On the outside, or what Wills refers to as the skin of the bus, the Trooper checks a variety of items, such as seeing that all of the lights are functioning properly, the mirrors provide the drivers with the ability to see into the blind spots, the crossing arm is working properly. He checks the tires for tread depth, wear and tear, and load rating.

Wills then takes a trip under the bus to check the steering mechanisms, drive train, and brakes among other things. He makes his way down the entire length of the bus looking for frame damage, fluid leaks, or other issues of concern.

Once inside the bus, Wills checks the emergency exits — back door, exit windows, and roof hatches. If the bus is equipped with seatbelts, Willis checks to ensure they are free from cuts, tears, and other damage. During an inspection he also closely checks the bus seats to make sure they are secure on the floor, the covers are in tact, and the foam padding is not worn down. The padding provides protection from impact with the interior steel frame should a kid hit the seat back during a crash, Wills explained.

“If I find anything I deem is unsafe, then I shut the bus down, and they can’t run it until I come back, recheck it and feel everything is safe,” Wills said. “When it rolls out of here, it all works.”

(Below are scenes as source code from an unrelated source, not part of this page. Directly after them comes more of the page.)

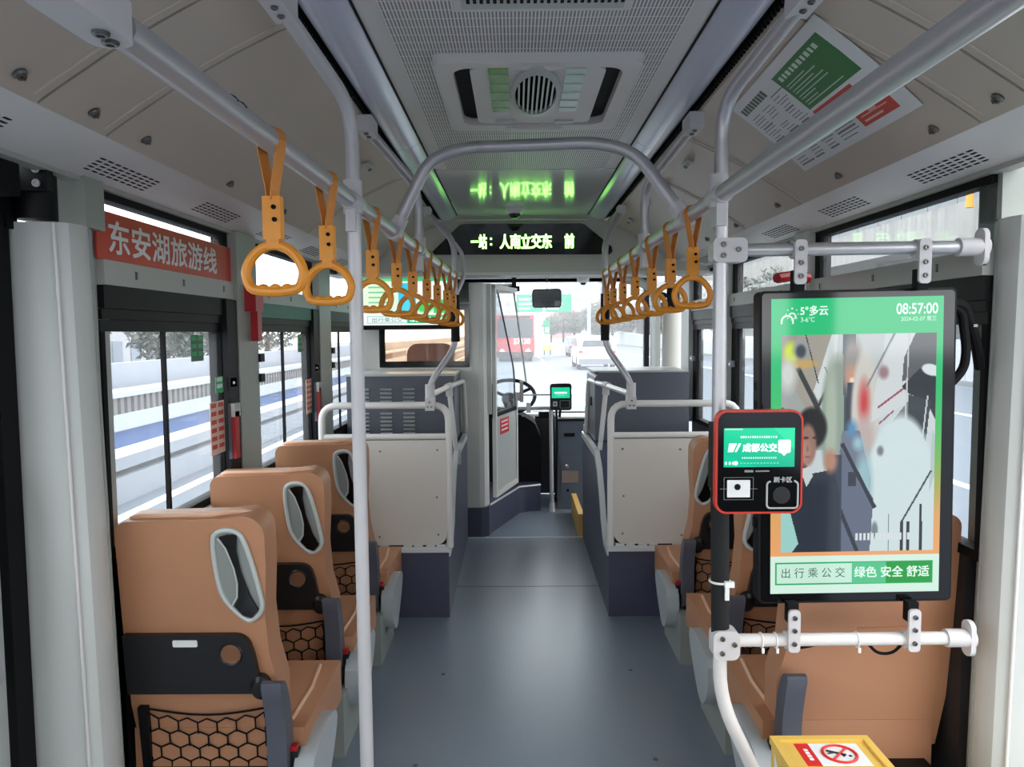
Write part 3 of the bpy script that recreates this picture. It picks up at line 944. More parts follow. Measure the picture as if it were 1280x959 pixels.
# ================================================================ HANGING STRAPS
def make_strap(p, label, group, turn):
    t = thing('strap_handle', label, 'strap handle', tuple(p), 0, group)
    o = Vector(p)
    # two legs of webbing over the tube, meeting in the sleeve
    z0 = -.100
    def web(s):
        b = B()
        rz_ = Matrix.Translation(o) @ Matrix.Rotation(turn, 4, 'Z') @ Matrix.Translation(-o)
        pts = [(s * .004, 0, z0), (s * .006, 0, z0 + .02), (s * .020, 0, -.02), (s * .0235, 0, 0)] + \
              ([(s * .0235 * math.cos(a), 0, .0235 * math.sin(a)) for a in (.5, 1.0, PI / 2)])
        hw = .0105
        for (x0, _, z_0), (x1, _, z_1) in zip(pts, pts[1:]):
            d = Vector((x1 - x0, 0, z_1 - z_0)).normalized()
            nn = Vector((-d.z, 0, d.x)) * .0012
            A, Bq = o + Vector((x0, 0, z_0)), o + Vector((x1, 0, z_1))
            vv = [A + nn + Vector((0, -hw, 0)), A + nn + Vector((0, hw, 0)), A - nn + Vector((0, hw, 0)), A - nn + Vector((0, -hw, 0)),
                  Bq + nn + Vector((0, -hw, 0)), Bq + nn + Vector((0, hw, 0)), Bq - nn + Vector((0, hw, 0)), Bq - nn + Vector((0, -hw, 0))]
            b._add(vv, [(0, 1, 2, 3), (7, 6, 5, 4), (0, 4, 5, 1), (1, 5, 6, 2), (2, 6, 7, 3), (3, 7, 4, 0)], rz_)
        return b
    web(1).build('webbing', 'strapc', t)
    web(-1).build('webbing', 'strapc', t)
    s_ = B()
    s_.box((o.x - .0155, o.y - .009, o.z - .166), (o.x + .0155, o.y + .009, o.z - .093), .005, 3)
    g = s_.build('sleeve', 'orange', t)
    bolts(t, [(o.x + .005, o.y - .009, o.z - .112), (o.x + .006, o.y - .009, o.z - .133)], (0, -1, 0), .004, 'sleeve_screw', 'rubber')
    B().box((o.x - .011, o.y - .008, o.z - .182), (o.x + .011, o.y + .008, o.z - .16), .004).build('neck', 'orange', t)
    # D shaped ring with finger bumps on its bottom bar
    c = Vector((o.x, o.y, o.z - .221))
    path = []
    for k in range(36):
        a = -PI / 2 + 2 * PI * k / 36
        x, z = math.cos(a), math.sin(a)
        if z < -.55:
            z = -.55 - (abs(z) - .55) * .25
        path.append(c + Vector((x * .0505 * (1.0 if z < 0 else (1 - .14 * z)), 0, z * (.046 if z > 0 else .050))))
    B().tube(path, .0088, 10, closed=True).build('ring', 'orange', t)
    for k in range(3):
        B().ball((c.x - .021 + k * .021, c.y, c.z - .0262), .010, .007, .0065, 10).build('finger_bump', 'orange', t)
    return t
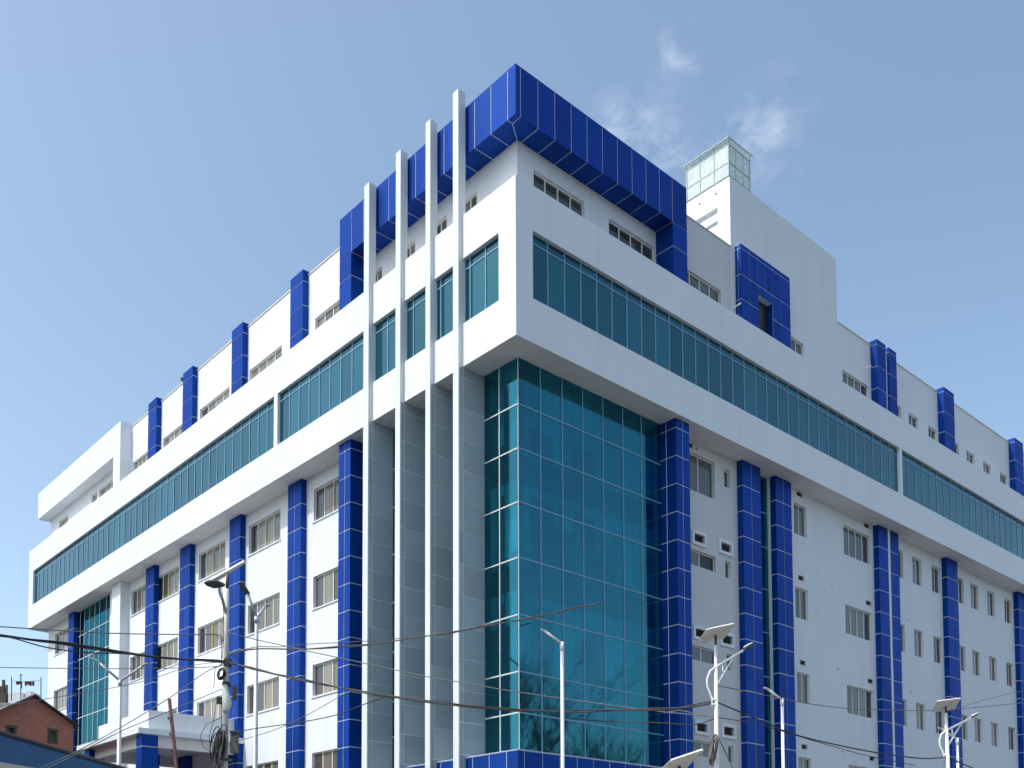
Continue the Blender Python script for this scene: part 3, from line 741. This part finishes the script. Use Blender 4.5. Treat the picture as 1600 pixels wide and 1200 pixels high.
def solar_lamp(label, D, top, bottom, corners, arm, head, curve, braces, r):
    t = at(*top, D); q = at(*bottom, D); base = ground_under(q)
    root = empty('solar_street_lamp', base); tag(root, label, 'street lamp', 'solar street lamps with tilted panels')
    p = MB(); p.tube([base, Vector((q.x, q.y, min(3.5, t.z * .6))), t], [r*1.5, r*1.3, r*.8], 10); p.build('pole', M['white_steel'], root, True)
    bp = MB(); bp.box(base.x-.18, base.x+.18, base.y-.18, base.y+.18, 0, .03); bp.build('base_plate', M['white_steel'], root)
    s = MB(); s.tube([t - Vector((0, 0, .02)), Vector((t.x, t.y, max(t.z + .05, sum(at(c[0], c[1], D + c[2]).z for c in corners) / 4 - .01)))], r*.62, 8); s.build('bracket', M['dark_metal'], root, True)
    cs = [at(c[0], c[1], D + c[2]) for c in corners]
    pn = MB(); pn.prism(cs, (0, 0, .035)); pan = pn.build('solar_panel', M['panel_back'], root)
    ce = MB(); m = sum(cs, Vector()) / 4; ce.prism([m + (c - m) * .95 + Vector((0, 0, .0365)) for c in cs], (0, 0, .004)); ce.build('solar_cells', M['cell'], pan)
    fr2 = MB()
    for i in range(4): fr2.tube([cs[i] + Vector((0, 0, .017)), cs[(i+1) % 4] + Vector((0, 0, .017))], .02, 4)
    fr2.build('panel_frame', M['frame'], pan)
    a0, a1 = at(*arm[0], D), at(*arm[1], D - .2)
    a = MB(); a.tube([a0, a1], r*.62, 8); a.build('arm', M['white_steel'], root, True)
    h = MB(); lamp_head(h, a1, at(*head, D - .25) - a1, (at(*head, D - .25) - a1).length, .12); h.build('lamp_head', M['dark_metal'], root)
    hc = MB(); lamp_head(hc, a1 + Vector((0, 0, .035)), at(*head, D - .25) - a1, (at(*head, D - .25) - a1).length * .95, .10); hc.build('lamp_cover', M['white_steel'], root)
    if curve:
        c = MB(); c.tube([at(x, y, D - .02) for x, y in curve], r*.5, 8); c.build('curved_brace', M['white_steel'], root, True)
    for br in braces:
        c = MB(); c.tube([at(x, y, D - .03) for x, y in br], r*.42, 6); c.build('brace', M['white_steel'], root, True)
    return root
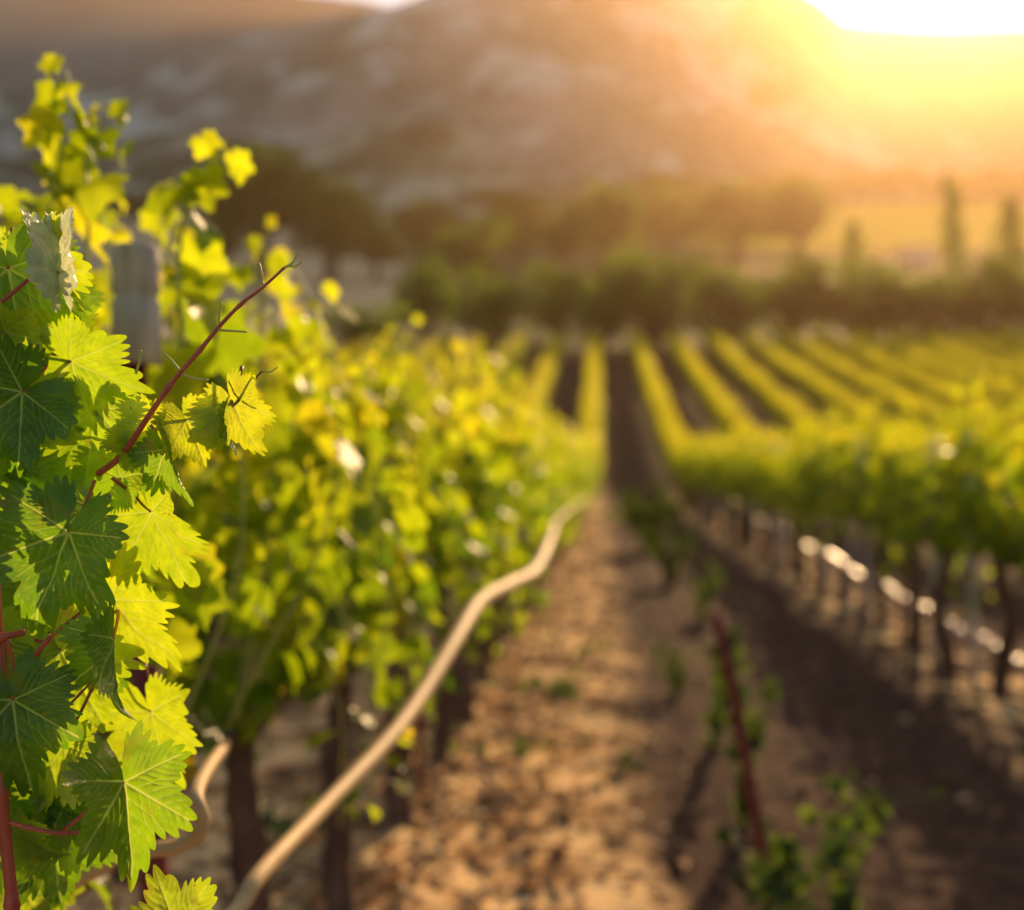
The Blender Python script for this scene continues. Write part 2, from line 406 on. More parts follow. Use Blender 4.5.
def leaf_local(nth, nr, depth=1., tooth=.0, cup=(.0, .0), fold=0., wave=.05, seed=0, veins=False, droop=0.):
    """unit leaf in its own plane: tip along +y, face along +z; origin at the petiole"""
    th = np.linspace(-math.pi, math.pi, nth, endpoint=False)
    r = leaf_r(th, depth)
    if tooth: r = r * teeth(th, tooth, 9.5, seed * .37)
    r = r * (1 + .16 * vnoise(th * 1.7 + seed * 7.1, np.full(nth, seed * 3.3)))
    rr = (np.arange(1, nr + 1) / nr) ** .9
    X = np.outer(rr, np.sin(th) * r).ravel(); Y = np.outer(rr, np.cos(th) * r).ravel()
    X = np.append(X, 0); Y = np.append(Y, 0)
    v = np.zeros(len(X)); gv = v
    if veins: v, gv = vein_val(np.stack([X, Y], -1))
    R2 = np.sqrt(X * X + Y * Y)
    Z = cup[0] * X * X + cup[1] * Y * Y + wave * (vnoise(X * 2.6 + seed * 5, Y * 2.6 + seed) * 2) * R2
    if veins: Z = Z - .022 * gv + .02 * fbm(X * 9 + seed, Y * 9, 2, seed)
    if fold:
        c, s_ = math.cos(fold), math.sin(fold)
        Z = Z + np.abs(X) * s_; X = X * c
    if droop:
        a = droop * np.maximum(Y, 0) ; Z = Z - np.sin(a) * np.maximum(Y, 0) * .7; Y = np.where(Y > 0, Y * np.cos(a * .6), Y)
    i = np.arange(nr - 1)[:, None] * nth; j = np.arange(nth)[None]; j2 = (j + 1) % nth
    q = np.stack([i + j, i + nth + j, i + nth + j2, i + j2], -1).reshape(-1, 4)
    jj = np.arange(nth); t = np.stack([jj, (jj + 1) % nth, np.full(nth, len(X) - 1)], -1)
    return np.stack([X, Y, Z], -1), [q, t], v

TPL = [leaf_local(16, 1, .9, 0, (rng.uniform(-.4, .4), rng.uniform(-.3, .2)), rng.uniform(0, .4), .1, s, droop=rng.uniform(0, .7)) for s in range(6)]
TPL_LO = []
for s in range(3):
    V = np.array([[0, -.3, 0], [.75, -.1, .1], [.55, .6, .05], [0, 1, -.15], [-.55, .6, .05], [-.75, -.1, .1]]); TPL_LO.append((V, [np.array([[0, 1, 2, 3], [0, 3, 4, 5]])], np.zeros(6)))

def basis(tip, nrm):
    y = np.array(tip, float); y /= np.linalg.norm(y); z = np.array(nrm, float); z = z - y * z.dot(y); z /= np.linalg.norm(z) + 1e-9
    return np.stack([np.cross(y, z), y, z], 0)
def rand_leaf(mb, p, size, tpls=TPL, m=0, out=None, tint=None):
    """a leaf hanging at p, tip mostly down and outwards"""
    a = rng.uniform(0, 2 * math.pi)
    h = np.array([math.cos(a), math.sin(a), 0]);
    if out is not None: h = h * .7 + np.array(out) * .8
    tip = h * .55 + np.array([0, 0, rng.uniform(-1.1, -.2)])
    nrm = h * .8 + np.array([rng.normal(0, .35), rng.normal(0, .35), rng.uniform(.1, .8)])
    B = basis(tip, nrm); V, Fc, v = tpls[rng.integers(len(tpls))]
    if tint is None: tint = float(np.clip(rng.normal(.42, .22), 0, .9)) if rng.random() > .02 else 1.0
    mb.add(V * size @ B + np.array(p), Fc, m, tint, v)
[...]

School buses are subject to three types of inspections — annual inspections, spot checks, and Class II inspections.

Each bus must undergo an annual inspection each year. Spot checks are more random but can be used to keep an eye on a bus that an annual inspection shows could have an issue in the future.

“On the annual, they know when I’m coming,” Wills said. “For a spot check, I just pull up in their parking lot and say ‘I want to see that, that, and that bus.’”

Class II inspections are performed every six months on buses going into their 16th year of service on the road.

“They are a little stricter on the older buses,” Wills said. “Tennessee has really strict guidelines on buses, more strict than other states.”

The reason behind such strict guidelines and thorough inspections is real simple, Wills said.

“The main thing is the safety of the kids,” he said. “We try to give them the best safety we can.”